At 09:41 AM 11/18/2004, Grant Grundler wrote:
On Thu, Nov 18, 2004 at 06:14:47PM +0200, shaharf wrote:
> Personally, I think that IB verbs (vapi) are so complicated that
> another level of abstraction is required. PDs, MRs, QPs QP state machine,
> PKEYs, MLIDs and other "curses", why should a module such as IPoIB
> knows about it?
> If the answer is performance then I have to disagree. In the same fashion
> you can say that in order to achieve efficient disk IO applications
> should know the disks geometry and to able to do direct IO to the disk
> firmware, or that applications should talk SCSI verbs to optimize their
> data transfers.

In general, there is very little that IP over IB must know to operate.  It really comes down to the design implementation and the choices people want to make.   Given this is an open source project, one might suggest that if there is a better way to structure the design, then implement and propose it as a replacement.

> I wonder if this is not the right time to come up with much better
> abstraction - for user mode and for kernel mode.

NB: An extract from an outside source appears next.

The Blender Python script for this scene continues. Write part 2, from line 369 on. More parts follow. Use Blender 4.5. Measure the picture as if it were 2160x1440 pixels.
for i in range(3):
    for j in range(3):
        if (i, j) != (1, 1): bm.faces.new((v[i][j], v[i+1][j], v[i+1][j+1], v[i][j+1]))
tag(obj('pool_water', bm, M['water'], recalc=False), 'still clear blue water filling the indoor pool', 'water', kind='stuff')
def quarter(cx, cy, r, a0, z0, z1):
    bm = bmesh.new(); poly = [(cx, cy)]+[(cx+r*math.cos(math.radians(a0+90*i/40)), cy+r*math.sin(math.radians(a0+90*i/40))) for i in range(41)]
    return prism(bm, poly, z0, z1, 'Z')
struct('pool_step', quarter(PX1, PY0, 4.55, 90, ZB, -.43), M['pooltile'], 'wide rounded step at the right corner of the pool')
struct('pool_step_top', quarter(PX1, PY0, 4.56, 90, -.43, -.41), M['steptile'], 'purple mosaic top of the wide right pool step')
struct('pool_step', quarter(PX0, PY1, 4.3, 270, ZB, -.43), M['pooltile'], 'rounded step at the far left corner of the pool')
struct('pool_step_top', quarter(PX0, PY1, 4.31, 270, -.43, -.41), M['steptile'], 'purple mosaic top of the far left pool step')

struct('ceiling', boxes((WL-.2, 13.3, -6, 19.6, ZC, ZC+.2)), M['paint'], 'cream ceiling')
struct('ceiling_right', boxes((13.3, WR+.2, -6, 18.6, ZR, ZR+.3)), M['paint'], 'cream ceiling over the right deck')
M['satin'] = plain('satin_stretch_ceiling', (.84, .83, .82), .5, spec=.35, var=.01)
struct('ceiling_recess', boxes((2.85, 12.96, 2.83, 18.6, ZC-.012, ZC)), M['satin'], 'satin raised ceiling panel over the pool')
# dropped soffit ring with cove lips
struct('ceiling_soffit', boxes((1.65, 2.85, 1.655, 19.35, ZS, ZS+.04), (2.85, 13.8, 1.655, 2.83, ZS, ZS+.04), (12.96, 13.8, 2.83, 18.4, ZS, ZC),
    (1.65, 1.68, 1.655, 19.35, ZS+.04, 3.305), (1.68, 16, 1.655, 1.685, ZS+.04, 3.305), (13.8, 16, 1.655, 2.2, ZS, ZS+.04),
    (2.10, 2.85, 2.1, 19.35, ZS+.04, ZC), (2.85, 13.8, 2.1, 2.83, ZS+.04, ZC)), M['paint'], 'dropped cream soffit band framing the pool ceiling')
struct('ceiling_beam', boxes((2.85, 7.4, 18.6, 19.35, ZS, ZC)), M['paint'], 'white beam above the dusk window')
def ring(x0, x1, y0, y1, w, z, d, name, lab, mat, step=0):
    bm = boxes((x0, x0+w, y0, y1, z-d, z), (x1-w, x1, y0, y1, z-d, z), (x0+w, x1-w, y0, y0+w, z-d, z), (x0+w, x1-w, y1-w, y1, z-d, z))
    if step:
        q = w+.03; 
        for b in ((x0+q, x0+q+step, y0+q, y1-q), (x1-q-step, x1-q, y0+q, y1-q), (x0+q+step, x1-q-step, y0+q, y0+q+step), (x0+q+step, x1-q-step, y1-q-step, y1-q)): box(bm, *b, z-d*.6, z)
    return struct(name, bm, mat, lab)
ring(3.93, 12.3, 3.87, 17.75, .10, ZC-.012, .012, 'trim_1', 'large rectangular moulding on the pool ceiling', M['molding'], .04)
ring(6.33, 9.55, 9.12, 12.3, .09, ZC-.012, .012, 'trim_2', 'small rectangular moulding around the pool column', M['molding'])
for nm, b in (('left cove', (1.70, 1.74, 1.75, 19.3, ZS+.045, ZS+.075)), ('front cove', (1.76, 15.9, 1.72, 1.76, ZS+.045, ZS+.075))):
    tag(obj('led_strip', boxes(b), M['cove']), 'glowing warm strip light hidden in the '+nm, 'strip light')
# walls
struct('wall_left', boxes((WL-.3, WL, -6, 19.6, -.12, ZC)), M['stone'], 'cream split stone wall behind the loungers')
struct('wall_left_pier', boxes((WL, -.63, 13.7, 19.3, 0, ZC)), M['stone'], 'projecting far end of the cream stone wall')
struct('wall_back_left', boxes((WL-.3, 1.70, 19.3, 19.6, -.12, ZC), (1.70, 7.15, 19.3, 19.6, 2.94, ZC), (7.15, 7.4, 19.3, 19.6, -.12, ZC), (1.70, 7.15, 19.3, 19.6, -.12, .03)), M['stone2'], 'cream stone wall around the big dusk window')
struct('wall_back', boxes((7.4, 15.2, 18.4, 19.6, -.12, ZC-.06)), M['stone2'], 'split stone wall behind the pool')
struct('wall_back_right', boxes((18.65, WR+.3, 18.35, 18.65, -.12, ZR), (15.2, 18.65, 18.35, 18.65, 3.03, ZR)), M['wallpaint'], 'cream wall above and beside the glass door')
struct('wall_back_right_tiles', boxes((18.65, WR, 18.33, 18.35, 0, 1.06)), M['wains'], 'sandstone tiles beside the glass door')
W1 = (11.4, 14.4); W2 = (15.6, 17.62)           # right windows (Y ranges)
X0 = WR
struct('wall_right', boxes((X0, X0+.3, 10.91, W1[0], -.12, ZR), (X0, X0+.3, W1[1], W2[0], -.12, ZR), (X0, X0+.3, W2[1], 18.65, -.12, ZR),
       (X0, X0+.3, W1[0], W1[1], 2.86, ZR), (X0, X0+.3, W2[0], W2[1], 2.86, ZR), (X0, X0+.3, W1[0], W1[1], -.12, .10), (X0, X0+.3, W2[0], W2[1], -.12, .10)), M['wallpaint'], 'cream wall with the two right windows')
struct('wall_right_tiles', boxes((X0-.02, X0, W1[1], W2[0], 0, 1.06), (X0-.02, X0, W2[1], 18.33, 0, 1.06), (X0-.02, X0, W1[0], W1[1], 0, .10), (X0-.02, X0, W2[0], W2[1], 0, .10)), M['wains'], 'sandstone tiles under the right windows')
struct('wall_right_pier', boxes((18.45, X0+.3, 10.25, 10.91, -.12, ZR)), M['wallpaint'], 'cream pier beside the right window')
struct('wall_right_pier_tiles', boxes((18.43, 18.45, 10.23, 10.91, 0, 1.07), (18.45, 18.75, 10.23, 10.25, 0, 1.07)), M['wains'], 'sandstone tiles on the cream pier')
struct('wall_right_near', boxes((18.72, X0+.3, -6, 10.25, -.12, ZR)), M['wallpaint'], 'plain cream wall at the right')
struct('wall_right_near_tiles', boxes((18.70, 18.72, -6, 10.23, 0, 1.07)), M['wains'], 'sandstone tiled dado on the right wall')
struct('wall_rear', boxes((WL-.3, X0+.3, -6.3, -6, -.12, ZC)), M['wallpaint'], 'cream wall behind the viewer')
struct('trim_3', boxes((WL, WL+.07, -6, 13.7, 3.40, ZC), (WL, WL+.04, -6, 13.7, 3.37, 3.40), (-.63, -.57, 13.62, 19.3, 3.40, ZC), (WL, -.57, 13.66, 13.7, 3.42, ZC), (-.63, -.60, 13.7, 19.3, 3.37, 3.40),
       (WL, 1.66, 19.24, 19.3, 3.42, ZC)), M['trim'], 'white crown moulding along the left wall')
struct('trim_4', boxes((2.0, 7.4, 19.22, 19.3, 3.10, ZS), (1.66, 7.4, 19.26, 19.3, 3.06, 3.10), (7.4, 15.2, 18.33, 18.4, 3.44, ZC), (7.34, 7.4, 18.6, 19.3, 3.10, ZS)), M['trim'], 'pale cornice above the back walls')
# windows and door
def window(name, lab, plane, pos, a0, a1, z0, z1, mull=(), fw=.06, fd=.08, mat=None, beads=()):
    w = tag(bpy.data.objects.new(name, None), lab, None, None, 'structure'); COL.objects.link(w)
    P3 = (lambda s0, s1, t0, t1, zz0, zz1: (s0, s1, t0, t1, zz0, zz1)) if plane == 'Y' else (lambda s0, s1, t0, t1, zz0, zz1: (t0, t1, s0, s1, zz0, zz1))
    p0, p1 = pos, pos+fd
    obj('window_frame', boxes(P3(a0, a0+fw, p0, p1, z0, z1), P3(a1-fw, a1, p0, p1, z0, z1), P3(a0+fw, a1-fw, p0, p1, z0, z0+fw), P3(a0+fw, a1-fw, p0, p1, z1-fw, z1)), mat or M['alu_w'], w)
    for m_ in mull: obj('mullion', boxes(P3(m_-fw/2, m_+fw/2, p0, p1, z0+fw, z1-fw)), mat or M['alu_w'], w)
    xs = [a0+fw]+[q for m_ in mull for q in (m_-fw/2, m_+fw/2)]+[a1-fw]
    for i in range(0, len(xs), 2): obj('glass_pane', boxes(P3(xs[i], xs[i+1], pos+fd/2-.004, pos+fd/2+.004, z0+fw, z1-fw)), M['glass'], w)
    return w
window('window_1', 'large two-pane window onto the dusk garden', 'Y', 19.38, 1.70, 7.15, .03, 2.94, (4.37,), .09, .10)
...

For example, it
> seems that the abstraction layer should abstract the IB networking
> objects and not the IB hca interface. In other words - why not to build
> the abstraction around IB networking types - UD, RC, RD, MADS?

Some designs are modular in nature and keep consumers such as IP over IB from having to know much more than the QP / work queue / completion queue to operate.  It again comes down to design as some focus on maximum code re-use.  For example, there is nothing that precludes an implementation from using a kernel IT API / DAPL interface for most subsystems in order to free itself from all of these details.